I started this prior to a break for breakfast and dog walking so there have been a couple of posts before I picked it up again, so I have included reference to Graham's comments.
I once briefly owned this Arnold & Lewis free-sprung, helical-hairspring patent union chronometer. For long-forgotten reasons, I returned it to the seller. I don't think it had a spring-detent escapement, but I never really understood its escapement.
Ethan - this is an example of the highest quality Morton Patent watches that was produced. David Penney has written a very short profile of this series of watches (Miguel's post shows a page as a backdrop in his post). This is a must for those who wish to understand more. Also excellent value at only £15. He illustrates a number of Patent Union Chronometers signed by Arnold and Lewis, and about one of similar quality, he comments,
'This must rate as one of the finest English made presentation watches of the Victorian period anyone could have wished for'. The profile includes escapement diagrams of the progression of variants.
As Graham has indicated Miguel has not shown a photograph of the roller and indicated this is not one of Morton's variants for the reason he explained. However, the format of the inscription of the dial is exactly that shown on his London Patent Chronometers, which is significant. This is confirmed by David Penney's description of the movement ...
George Morton, then working in Islington North London, probably the Keighley based watchmaker who took out a Patent for a Robin-type escapement in 1856 - see my recent Horological Profile on these watches.
NB: The reason I believe this is because of the change in name from Morton's Patent to London Patent that occurred in this series of watches around 1860. This ties in well with this small but separate series of free-sprung detached lever escapement watches bearing the Islington address, of which this is good and rare example. I have no proof, however, which is why I was keen in my booklet not to make unfounded statements of fact, and I made, and still make, no claim that there is just one watchmaker named George Morton.
The original patent to which David refers ...
The lower diagram shows a form which no surviving examples are known.
The introduction of the frictional rest duplex-type locking was incorporated in Kelvey & Holland's 1863 patent (#2184).

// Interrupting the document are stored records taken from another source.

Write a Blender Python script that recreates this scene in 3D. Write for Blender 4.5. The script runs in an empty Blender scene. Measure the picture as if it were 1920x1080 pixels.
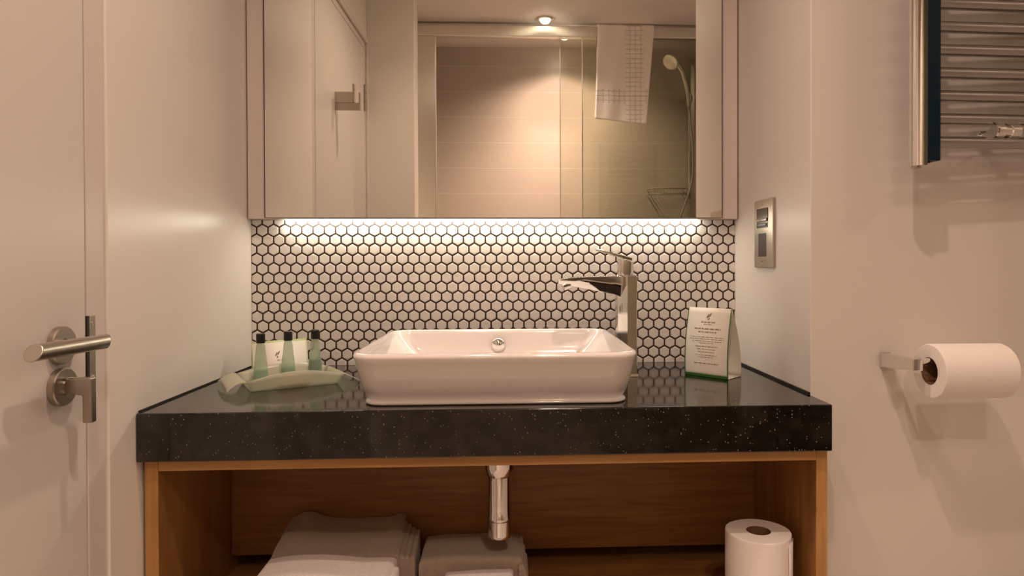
import bpy, bmesh, math, random
from mathutils import Vector, Matrix, noise
random.seed(7)
S = bpy.context.scene
COL = S.collection

# ------------------------------------------------------------------ camera
cam_d = bpy.data.cameras.new('camera'); cam = bpy.data.objects.new('camera', cam_d); COL.objects.link(cam)
S.camera = cam
YAW, PITCH, ROLL, FPX, PX, PY = .0461, .0091, .0029, 1249.28, 1012.56, 502.94
cam_d.sensor_fit = 'HORIZONTAL'; cam_d.sensor_width = 36
cam_d.lens = 36 * FPX / 1920
cam_d.shift_x = (960 - PX) / 1920
cam_d.shift_y = -(540 - PY) / 1920
cam_d.clip_start = .01
cam.matrix_world = (Matrix.Translation((0, 0, 1.10)) @ Matrix.Rotation(-YAW, 4, 'Z')
                    @ Matrix.Rotation(math.pi / 2 - PITCH, 4, 'X') @ Matrix.Rotation(-ROLL, 4, 'Z'))

# ------------------------------------------------------------------ world, exposure
w = bpy.data.worlds.new('world'); S.world = w; w.use_nodes = True
w.node_tree.nodes['Background'].inputs[0].default_value = (1, .75, .55, 1)
w.node_tree.nodes['Background'].inputs[1].default_value = .02
S.view_settings.view_transform = 'Standard'; S.view_settings.look = 'None'
S.view_settings.gamma = 1; S.view_settings.exposure = -0.36
S.view_settings.use_curve_mapping = False
S.cycles.use_denoising = True
S.cycles.max_bounces = 14; S.cycles.diffuse_bounces = 8; S.cycles.glossy_bounces = 8
S.cycles.transmission_bounces = 8; S.cycles.transparent_max_bounces = 16
S.cycles.sample_clamp_indirect = 4
S.cycles.caustics_reflective = False

# ------------------------------------------------------------------ room measures (metres)
XL, XR = -.623, .5637          # alcove side walls
YB, YM, YF, YC = 1.640, 1.611, 1.136, 1.2234   # tiled wall, mirror face, worktop front, right wall face
ZC, CEIL = .85, 2.43           # worktop top, ceiling
YS, YR = -.50, -.93            # shower screen, shower back wall
WARM = (1.0, .71, .55)

# ceiling downlights; the shower one and the rightmost are added as unseen fill
LAMPS = [((.17, .42), 50, .022, 162), ((-.12, .88), 41, .022, 128), ((.20, -.435), 86, .03, 106), ((.32, -.60), 88, .03, 145), ((1.50, .20), 16, .035, 130)]
for (lx, ly), pw, rad, ang in LAMPS:
    ld = bpy.data.lights.new('downlight_beam', 'SPOT'); lo = bpy.data.objects.new('downlight_beam', ld); COL.objects.link(lo)
    lo.location = (lx, ly, CEIL - .030); ld.energy = pw; ld.color = WARM; ld.shadow_soft_size = rad
    ld.spot_size = math.radians(ang); ld.spot_blend = 1 if ang > 150 else .8

# ------------------------------------------------------------------ materials
def mat(name, color, rough=.5, metal=0, spec=.5, bump=0, bscale=50, bstretch=(1, 1, 1), var=0, vscale=5, emit=None, estr=0, coat=0, trans=0, ior=1.45, sheen=0):
    m = bpy.data.materials.new(name); m.use_nodes = True
    nt = m.node_tree; b = nt.nodes['Principled BSDF']
    b.inputs['Base Color'].default_value = (*color, 1); b.inputs['Roughness'].default_value = rough
    b.inputs['Metallic'].default_value = metal; b.inputs['Specular IOR Level'].default_value = spec
    b.inputs['Coat Weight'].default_value = coat; b.inputs['Transmission Weight'].default_value = trans
    b.inputs['IOR'].default_value = ior; b.inputs['Sheen Weight'].default_value = sheen
    if emit:
        b.inputs['Emission Color'].default_value = (*emit, 1); b.inputs['Emission Strength'].default_value = estr
    tc = nt.nodes.new('ShaderNodeTexCoord'); mp = nt.nodes.new('ShaderNodeMapping')
    nt.links.new(tc.outputs['Object'], mp.inputs[0]); mp.inputs['Scale'].default_value = bstretch
    if bump or True:
        n = nt.nodes.new('ShaderNodeTexNoise'); n.inputs['Scale'].default_value = bscale; n.inputs['Detail'].default_value = 4
        nt.links.new(mp.outputs[0], n.inputs['Vector'])
        bp = nt.nodes.new('ShaderNodeBump'); bp.inputs['Strength'].default_value = max(bump, .01); bp.inputs['Distance'].default_value = .002
        nt.links.new(n.outputs['Fac'], bp.inputs['Height']); nt.links.new(bp.outputs[0], b.inputs['Normal'])
    if var:
        n2 = nt.nodes.new('ShaderNodeTexNoise'); n2.inputs['Scale'].default_value = vscale; n2.inputs['Detail'].default_value = 5
        nt.links.new(mp.outputs[0], n2.inputs['Vector'])
        r = nt.nodes.new('ShaderNodeValToRGB'); nt.links.new(n2.outputs['Fac'], r.inputs[0])
        r.color_ramp.elements[0].position = .3; r.color_ramp.elements[1].position = .7
        r.color_ramp.elements[0].color = (*[c * (1 - var) for c in color], 1)
        r.color_ramp.elements[1].color = (*[min(1, c * (1 + var)) for c in color], 1)
        nt.links.new(r.outputs[0], b.inputs['Base Color'])
    return m

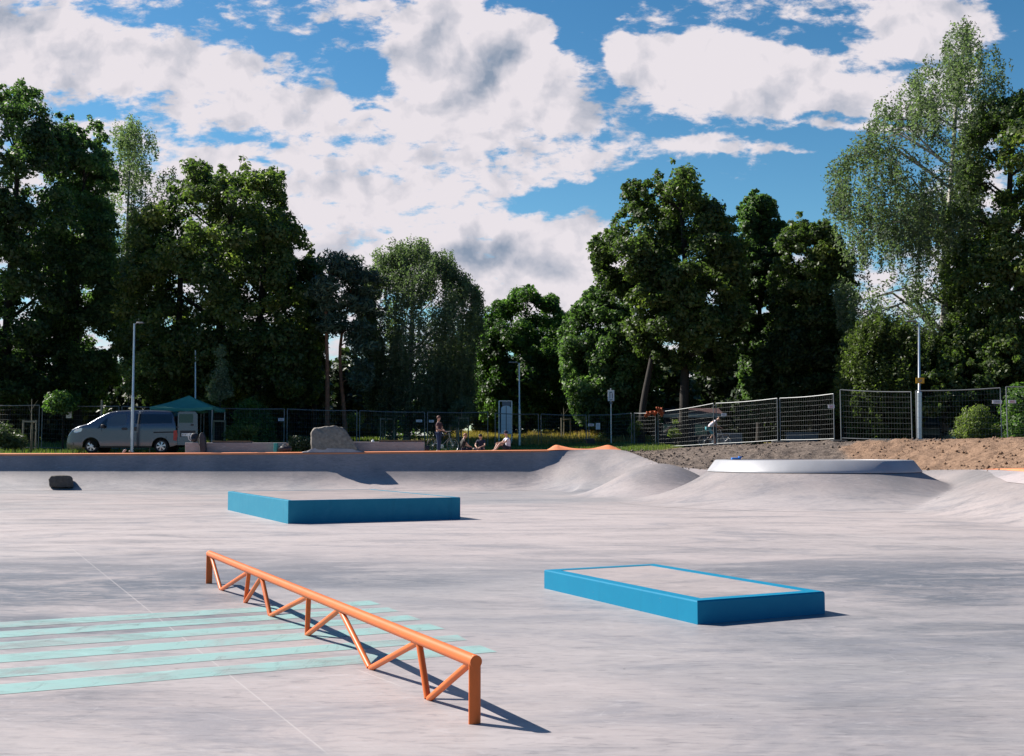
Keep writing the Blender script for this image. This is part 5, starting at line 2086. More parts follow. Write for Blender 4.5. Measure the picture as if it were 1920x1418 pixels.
def person(loc, rz, J, label, shirt, legs, hair, cap=None, sleeves='short', shorts=False, shoes='shoe_pale', k=1.0):
    """J: joints in metres local: pelvis, chest, neck, head, shoulders, elbows, wrists, hips, knees, ankles, toes"""
    root = empty('person', loc, label, 'person', None, rz)
    V_ = {n_: Vector(p_) * k for n_, p_ in J.items()}
    hd = V_['head']
    nk = V_['neck']
    up = (hd - nk).normalized()
    face = V_['face'] - hd if 'face' in V_ else Vector((0, -0.1, 0))
    face = face.normalized()
    nodes = {'pelvis': (V_['pelvis'], .125 * k, .10 * k), 'waist': ((V_['pelvis'] + V_['chest']) / 2, .115 * k, .09 * k), 'chest': (V_['chest'], .14 * k, .10 * k),
             'neckb': (nk, .055 * k), 'neckt': (nk.lerp(hd, .45), .05 * k), 'head': (hd, .078 * k, .088 * k), 'crown': (hd + up * .085 * k, .065 * k, .075 * k), 'nose': (hd + face * .10 * k - up * .01, .014 * k)}
    edges = [('pelvis', 'waist'), ('waist', 'chest'), ('chest', 'neckb'), ('neckb', 'neckt'), ('neckt', 'head'), ('head', 'crown'), ('head', 'nose')]
    side = face.cross(up).normalized()
    for s, n_ in ((1, 'earl'), (-1, 'earr')):
        nodes[n_] = (hd + side * s * .088 * k, .014 * k)
        edges.append(('head', n_))
    for s in ('l', 'r'):
        sh, el, wr_ = V_['sh' + s], V_['el' + s], V_['wr' + s]
        nodes['sh' + s] = (sh, .055 * k)
        nodes['el' + s] = (el, .040 * k)
        nodes['wr' + s] = (wr_, .026 * k)
        edges += [('chest', 'sh' + s), ('sh' + s, 'el' + s), ('el' + s, 'wr' + s)]
        d_ = (wr_ - el).normalized()
        pa = wr_ + d_ * .07 * k
        nodes['palm' + s] = (pa, .036 * k, .018 * k)
        edges.append(('wr' + s, 'palm' + s))
        perp = d_.cross(Vector((0, 0, 1)) if abs(d_.z) < .9 else Vector((1, 0, 0))).normalized()
        curl = d_.cross(perp).normalized()
        for fi, (o_, ln) in enumerate(((-.028, .06), (-.010, .072), (.010, .068), (.028, .052))):
            a_ = pa + perp * o_ * k + d_ * .02 * k
            b_ = a_ + d_ * ln * .55 * k + curl * .010 * k
            c_ = b_ + d_ * ln * .35 * k + curl * .028 * k
            n1, n2, n3 = [f'f{s}{fi}{q}' for q in 'abc']
            nodes[n1] = (a_, .0105 * k)
            nodes[n2] = (b_, .009 * k)
            nodes[n3] = (c_, .0075 * k)
            edges += [('palm' + s, n1), (n1, n2), (n2, n3)]
        t1 = wr_ + d_ * .03 * k + perp * .035 * k
        nodes['t' + s] = (t1, .011 * k)
        nodes['t2' + s] = (t1 + d_ * .04 * k + perp * .01 * k, .009 * k)
        edges += [('wr' + s, 't' + s), ('t' + s, 't2' + s)]
        hp_, kn, an, to = V_['hip' + s], V_['kn' + s], V_['an' + s], V_['toe' + s]
        nodes['hip' + s] = (hp_, .085 * k)
        nodes['kn' + s] = (kn, .055 * k)
        nodes['calf' + s] = (kn.lerp(an, .35), .052 * k)
        nodes['an' + s] = (an, .035 * k)
        nodes['toe' + s] = (to, .032 * k, .022 * k)
        edges += [('pelvis', 'hip' + s), ('hip' + s, 'kn' + s), ('kn' + s, 'calf' + s), ('calf' + s, 'an' + s), ('an' + s, 'toe' + s)]
    skin_mesh('body', nodes, edges, 'skin', root)
    # shirt
    g = 1.16
    sn = {'w0': (V_['pelvis'].lerp(V_['chest'], .05), .145 * k, .12 * k), 'w1': (nodes['waist'][0], .14 * k, .115 * k), 'w2': (V_['chest'], .165 * k, .125 * k), 'w3': (V_['chest'].lerp(nk, .75), .10 * k, .08 * k)}
    se = [('w0', 'w1'), ('w1', 'w2'), ('w2', 'w3')]
    for s in ('l', 'r'):
        sn['s' + s] = (V_['sh' + s], .072 * k)
        sn['m' + s] = (V_['sh' + s].lerp(V_['el' + s], .62 if sleeves == 'short' else .12), .058 * k)
        se += [('w2', 's' + s), ('s' + s, 'm' + s)]
    skin_mesh('shirt', sn, se, shirt, root)
    tn = {'p': (V_['pelvis'], .135 * k, .115 * k)}
    te = []
    for s in ('l', 'r'):
        tn['h' + s] = (V_['hip' + s], .098 * k)
        tn['k' + s] = (V_['kn' + s] if not shorts else V_['hip' + s].lerp(V_['kn' + s], .8), .070 * k)
        te += [('p', 'h' + s), ('h' + s, 'k' + s)]
        if not shorts:
            tn['a' + s] = (V_['kn' + s].lerp(V_['an' + s], .92), .055 * k)
            te.append(('k' + s, 'a' + s))
    skin_mesh('shorts' if shorts else 'trousers', tn, te, legs, root)
    for s in ('l', 'r'):
        a_, t_ = V_['an' + s], V_['toe' + s]
        hl = a_ + Vector((0, 0, -.045 * k)) - (t_ - a_).normalized() * .03
        skin_mesh('shoe', {'a': (hl, .042 * k), 'b': (hl.lerp(t_, .5), .045 * k, .032 * k), 'c': (t_, .043 * k, .028 * k)}, [('a', 'b'), ('b', 'c')], shoes, root)
    # hair or cap: shell over the crown
    hm = MB()
    q_ = up.to_track_quat('Z', 'Y')
    vs, fs = [], []
    nr, ns = 7, 16
    cc = hd + up * .045 * k - face * .012 * k
    for i in range(nr):
        a_ = i / (nr - 1) * (pi * 0.60)
        for j in range(ns):
            t_ = 2 * pi * j / ns
            r_ = .103 * k * (1 + .04 * sin(5 * t_ + i))
            dirn = q_ @ Vector((cos(t_) * sin(a_), sin(t_) * sin(a_), cos(a_)))
            # open over the face
            cut = max(0.0, dirn.dot(face)) * max(0, (a_ / (pi * .6)) - .45) * 0.9
            vs.append(cc + dirn * r_ * (1 - cut * .6) + Vector((0, 0, 0)))
    for i in range(nr - 1):
        for j in range(ns):
            jj = (j + 1) % ns
            fs.append((i * ns + j, i * ns + jj, i * ns + ns + jj, i * ns + ns + j))
    hm.add(vs, fs)
    if cap:
        br = []
        for j in range(9):
            t_ = -0.9 + 1.8 * j / 8
            dirn = (face * cos(t_) + side * sin(t_)).normalized()
            br += [tuple(cc + dirn * .095 * k + up * .01), tuple(cc + dirn * (.095 + .075 * cos(t_)) * k - up * .008)]
        hm.add(br, [(2 * i, 2 * i + 2, 2 * i + 3, 2 * i + 1) for i in range(8)])
    hm.build('cap' if cap else 'hair', cap or hair, root, 60)
    return root


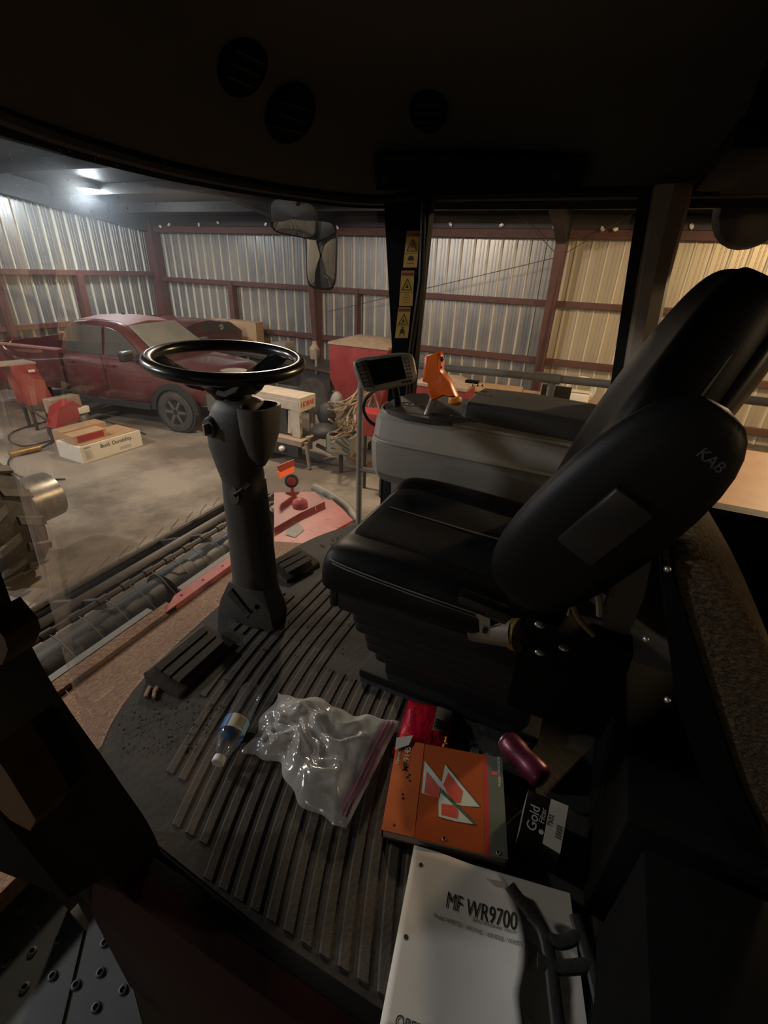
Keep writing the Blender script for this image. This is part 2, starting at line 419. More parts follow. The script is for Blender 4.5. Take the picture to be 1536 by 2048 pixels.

Note that the initial patent did not have a duplex style escape. This is not an essential part of the 'duplex locking' the locking is the interaction between the extended lever (g) and the ruby roller (c). In this early version, the principle impulse (described as 'direct' in the patent) is given by the escape teeth to the impulse pallet (f). Here is an example from my collection
Later versions have the duplex type escape, and I believe this is the form of the escapement in the watch shown by Ethan. So while the roller and lever essentially did not change, the escape did. The difference between the duplex and Morton's variant being that with a duplex it is the escape (locking) teeth that engage with the locking roller like so
while it is the extended tip of the lever that engages in the Patent Union Chronometer. This is as shown in the patent, but in the later version the radial impulse pallet engages with the impulse teeth of the duplex escape and the 'lever pallets' engage with the 'locking teeth'.